• _TASK TO COMPLETE_
Line by line, reproduce exactly the beginning of the listing below, ending with the line that contains "S.cycles.caustics_reflective = False;" and adding nothing.

>>>>>

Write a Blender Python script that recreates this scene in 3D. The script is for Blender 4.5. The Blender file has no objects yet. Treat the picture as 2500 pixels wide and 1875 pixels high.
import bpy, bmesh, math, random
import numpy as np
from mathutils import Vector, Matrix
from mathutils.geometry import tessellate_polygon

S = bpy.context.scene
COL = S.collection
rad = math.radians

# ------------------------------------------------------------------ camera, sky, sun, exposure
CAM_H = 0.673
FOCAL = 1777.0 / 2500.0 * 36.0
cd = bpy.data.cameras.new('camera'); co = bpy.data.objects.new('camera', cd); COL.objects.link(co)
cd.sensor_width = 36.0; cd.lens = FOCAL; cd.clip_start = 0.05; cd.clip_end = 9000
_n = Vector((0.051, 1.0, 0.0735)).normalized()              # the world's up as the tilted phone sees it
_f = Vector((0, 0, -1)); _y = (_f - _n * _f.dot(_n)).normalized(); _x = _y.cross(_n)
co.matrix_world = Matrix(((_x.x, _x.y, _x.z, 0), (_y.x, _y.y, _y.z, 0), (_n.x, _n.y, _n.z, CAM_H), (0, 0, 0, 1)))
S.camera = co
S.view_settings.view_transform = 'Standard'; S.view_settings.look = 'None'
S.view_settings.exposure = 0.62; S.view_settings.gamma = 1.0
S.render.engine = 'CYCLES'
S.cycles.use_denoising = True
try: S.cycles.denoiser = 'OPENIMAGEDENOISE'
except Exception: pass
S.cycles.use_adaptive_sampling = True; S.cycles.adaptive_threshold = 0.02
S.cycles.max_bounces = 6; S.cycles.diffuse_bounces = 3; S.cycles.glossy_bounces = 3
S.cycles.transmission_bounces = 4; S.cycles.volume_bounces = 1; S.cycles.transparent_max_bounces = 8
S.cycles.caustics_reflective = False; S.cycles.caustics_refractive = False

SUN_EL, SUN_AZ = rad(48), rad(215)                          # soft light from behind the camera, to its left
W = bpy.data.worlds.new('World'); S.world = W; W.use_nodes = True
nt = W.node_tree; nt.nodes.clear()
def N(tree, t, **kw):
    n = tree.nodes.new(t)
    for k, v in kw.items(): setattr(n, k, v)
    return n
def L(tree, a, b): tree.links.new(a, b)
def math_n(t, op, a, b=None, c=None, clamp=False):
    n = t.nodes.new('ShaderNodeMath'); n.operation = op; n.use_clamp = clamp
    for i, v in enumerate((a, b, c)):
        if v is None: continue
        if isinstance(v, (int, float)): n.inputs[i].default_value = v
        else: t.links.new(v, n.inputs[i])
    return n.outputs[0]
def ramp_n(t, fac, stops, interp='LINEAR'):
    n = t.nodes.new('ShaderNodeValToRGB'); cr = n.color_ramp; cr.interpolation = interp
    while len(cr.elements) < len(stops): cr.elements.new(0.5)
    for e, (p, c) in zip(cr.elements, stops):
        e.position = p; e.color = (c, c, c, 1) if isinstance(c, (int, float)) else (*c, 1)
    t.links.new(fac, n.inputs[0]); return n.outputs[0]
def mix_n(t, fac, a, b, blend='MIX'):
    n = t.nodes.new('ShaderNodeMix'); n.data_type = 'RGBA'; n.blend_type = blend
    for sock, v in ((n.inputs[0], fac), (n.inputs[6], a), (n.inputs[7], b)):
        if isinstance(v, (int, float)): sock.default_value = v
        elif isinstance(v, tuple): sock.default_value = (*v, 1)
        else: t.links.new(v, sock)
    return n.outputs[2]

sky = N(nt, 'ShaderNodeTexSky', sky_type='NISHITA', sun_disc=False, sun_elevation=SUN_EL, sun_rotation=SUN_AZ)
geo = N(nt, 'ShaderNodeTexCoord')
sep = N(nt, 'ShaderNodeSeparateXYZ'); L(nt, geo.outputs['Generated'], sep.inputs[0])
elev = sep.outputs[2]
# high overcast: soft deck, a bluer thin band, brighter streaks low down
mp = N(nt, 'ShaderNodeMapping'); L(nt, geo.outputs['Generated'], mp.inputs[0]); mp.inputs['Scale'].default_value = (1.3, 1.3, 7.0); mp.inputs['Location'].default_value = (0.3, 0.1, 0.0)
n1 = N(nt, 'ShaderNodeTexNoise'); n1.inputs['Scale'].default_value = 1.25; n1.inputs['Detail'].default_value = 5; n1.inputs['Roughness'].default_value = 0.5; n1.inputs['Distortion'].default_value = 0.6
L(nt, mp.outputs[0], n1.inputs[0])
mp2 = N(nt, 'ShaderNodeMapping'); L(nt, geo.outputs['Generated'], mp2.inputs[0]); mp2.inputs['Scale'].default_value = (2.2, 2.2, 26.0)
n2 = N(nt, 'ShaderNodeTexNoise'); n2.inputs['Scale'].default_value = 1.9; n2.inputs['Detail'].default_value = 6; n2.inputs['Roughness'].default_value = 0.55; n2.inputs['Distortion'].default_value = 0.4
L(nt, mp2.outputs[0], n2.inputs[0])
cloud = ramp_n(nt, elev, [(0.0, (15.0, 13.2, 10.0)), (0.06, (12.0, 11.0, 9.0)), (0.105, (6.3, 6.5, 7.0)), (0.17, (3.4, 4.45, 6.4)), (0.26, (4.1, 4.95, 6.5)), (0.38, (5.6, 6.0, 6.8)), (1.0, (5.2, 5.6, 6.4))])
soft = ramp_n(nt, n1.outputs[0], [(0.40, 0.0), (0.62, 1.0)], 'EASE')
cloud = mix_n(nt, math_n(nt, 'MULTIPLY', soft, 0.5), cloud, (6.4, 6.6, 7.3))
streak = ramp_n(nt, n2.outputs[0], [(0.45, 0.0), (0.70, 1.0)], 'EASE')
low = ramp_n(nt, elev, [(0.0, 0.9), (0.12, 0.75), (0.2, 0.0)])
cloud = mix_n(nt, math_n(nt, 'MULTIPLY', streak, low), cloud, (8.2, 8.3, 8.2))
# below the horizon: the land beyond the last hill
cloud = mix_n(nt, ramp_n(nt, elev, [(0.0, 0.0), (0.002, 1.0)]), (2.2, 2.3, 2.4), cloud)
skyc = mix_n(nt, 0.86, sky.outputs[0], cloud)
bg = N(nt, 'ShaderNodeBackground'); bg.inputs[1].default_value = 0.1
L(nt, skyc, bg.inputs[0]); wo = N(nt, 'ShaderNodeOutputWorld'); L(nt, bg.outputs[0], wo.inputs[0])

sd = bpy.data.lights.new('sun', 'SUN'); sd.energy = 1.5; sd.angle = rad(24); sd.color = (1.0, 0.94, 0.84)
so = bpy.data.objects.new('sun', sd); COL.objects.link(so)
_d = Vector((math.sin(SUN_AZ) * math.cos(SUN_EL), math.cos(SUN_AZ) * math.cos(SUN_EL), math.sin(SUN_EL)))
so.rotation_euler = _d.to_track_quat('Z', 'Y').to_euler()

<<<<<

• _ANSWER TO THE TASK_
Write a Blender Python script that recreates this scene in 3D. The script is for Blender 4.5. The Blender file has no objects yet. Treat the picture as 2500 pixels wide and 1875 pixels high.
import bpy, bmesh, math, random
import numpy as np
from mathutils import Vector, Matrix
from mathutils.geometry import tessellate_polygon

S = bpy.context.scene
COL = S.collection
rad = math.radians

# ------------------------------------------------------------------ camera, sky, sun, exposure
CAM_H = 0.673
FOCAL = 1777.0 / 2500.0 * 36.0
cd = bpy.data.cameras.new('camera'); co = bpy.data.objects.new('camera', cd); COL.objects.link(co)
cd.sensor_width = 36.0; cd.lens = FOCAL; cd.clip_start = 0.05; cd.clip_end = 9000
_n = Vector((0.051, 1.0, 0.0735)).normalized()              # the world's up as the tilted phone sees it
_f = Vector((0, 0, -1)); _y = (_f - _n * _f.dot(_n)).normalized(); _x = _y.cross(_n)
co.matrix_world = Matrix(((_x.x, _x.y, _x.z, 0), (_y.x, _y.y, _y.z, 0), (_n.x, _n.y, _n.z, CAM_H), (0, 0, 0, 1)))
S.camera = co
S.view_settings.view_transform = 'Standard'; S.view_settings.look = 'None'
S.view_settings.exposure = 0.62; S.view_settings.gamma = 1.0
S.render.engine = 'CYCLES'
S.cycles.use_denoising = True
try: S.cycles.denoiser = 'OPENIMAGEDENOISE'
except Exception: pass
S.cycles.use_adaptive_sampling = True; S.cycles.adaptive_threshold = 0.02
S.cycles.max_bounces = 6; S.cycles.diffuse_bounces = 3; S.cycles.glossy_bounces = 3
S.cycles.transmission_bounces = 4; S.cycles.volume_bounces = 1; S.cycles.transparent_max_bounces = 8
S.cycles.caustics_reflective = False; S.cycles.caustics_refractive = False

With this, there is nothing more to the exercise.